You see, one of her favorite vegetables is the turnip.  My reaction when she mentions (or when anyone mentions) turnips is to try to suppress a shudder.  At one point in my life, I was served mashed turnips.  Gleefully, I dug into them thinking I had winter squash.  Oh my.  No, no, no, turnips were not for me.  So of course, I lumped rutabagas (though I loved the word and a book called Rutabaga Stories when I was a kid) and parsnips in with turnips.  Actually, I had at various times in my childhood been served rutabagas and parsnips and hadn't like them at all.

Then in the newspaper or in a magazine I read that parsnips had suffered from the same overcooked vegetable practice that almost all vegetables had been given while I was a child (need I mention gray, mushy asparagus?).  That on the contrary, parsnips when cooked properly are not the soft, mushy things hiding in soups or stews, but they are instead a tender, slightly sweet vegetable.  So I went to the store and bought two parsnips, brought them home, and planned to put them in soup - but not overcook them.

Due to D's travel schedule for two weeks running no soup was made.  During that time (fortunately root vegetables keep longer than leafy, green ones!), I read the most recent Victoria magazine ( a subscription given to me by my sister-in-law N so I guess this is partly her fault, also) and found a recipe for root vegetables - note the plural, please.  

I thought of ME, and I thought of my ruling principle which is to be open to opportunities and new experiences.  Off I went to the store with the recipe in hand.  I had to wait until D was home again to cook those vegetables, but cook them I did.

Parsnips.  Turnips.  Beets.  Carrots.  The radishes were too far past freshness to buy, so we'll have to try them again some other time.  I did have to change the recipe slightly to omit some things that are not kind to us or to suit our tastes, but here's the verdict.

ROASTED root vegetables are absolutely incredible!  Both D and I were amazed and are happy to have more vegetables to add to our long list of favorites (beets and carrots were always okay by us).  Plus it also encourages us to try some other things that we haven't cooked ourselves.  Okra, for instance.  In New Orleans, okra is in almost everything, and it was never slimy! 

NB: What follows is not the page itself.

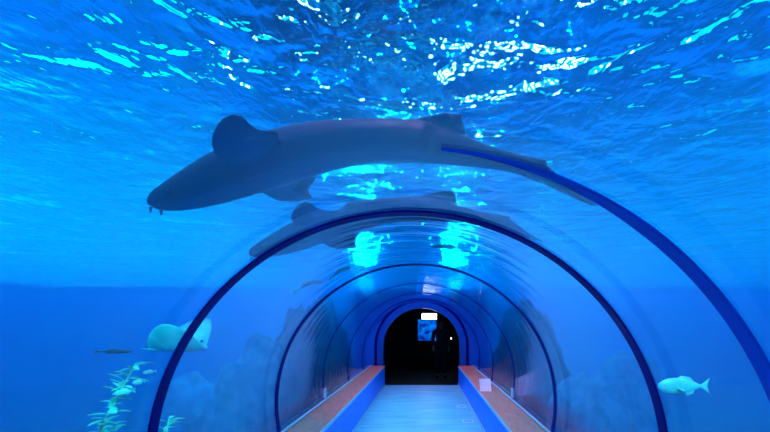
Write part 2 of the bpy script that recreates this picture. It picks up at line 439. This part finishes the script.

It shouldn't be such a surprise to me.  After all, my mother made hot cereal regularly.  She made Wheatena, oatmeal, Maltex and some others I have managed to forget.  I loathed them all even when she tried hiding raisins in the bottom of the bowl to tempt me (I am still not overly fond of raisins).  But now I make hot cereals using steel-cut oats, quinoa, wild rice, barley, grits, and Maltex (although not all of them at the same time!) and throw in apples, cranberries, honey or brown sugar or dark amber maple syrup or molasses during cooking, and then top a bowl off with loads of fresh fruit.  

Then there's my newest chili.  I found a recipe for Sweet Potato and Black Bean chili in one of the grocery stores, and since we like those two ingredients, I had to try it.  It's now earned a place in our regular soup/stew of the week line up!

Experimentation keeps our meals interesting, makes me use the produce that's in season and therefore, not as expensive, and keeps me aware of what we are eating instead of returning to the same old, high fat, high calorie, high sodium foods (though I'm not as good about the sodium as some people who put me to shame - E!).  I know enough to substitute or eliminate altogether things we really don't like or to add something that I think will enhance a dish.  The fact that I enjoy cooking helps a lot, of course, and having good friends to encourage one to try something new or a sister-in-law to broaden one's horizons through a magazine are definite pluses.

But turnips and parsnips?  Well, I'm just floored.  Thanks, ME and N!

1 comment:

  1. We recently tried Trader Joe's Cabernet beef cooked in our slow cooker with water, parsnips and an apple. I used a blender on the cooked Apple and parsnips. Made a terrific sauce for the meat.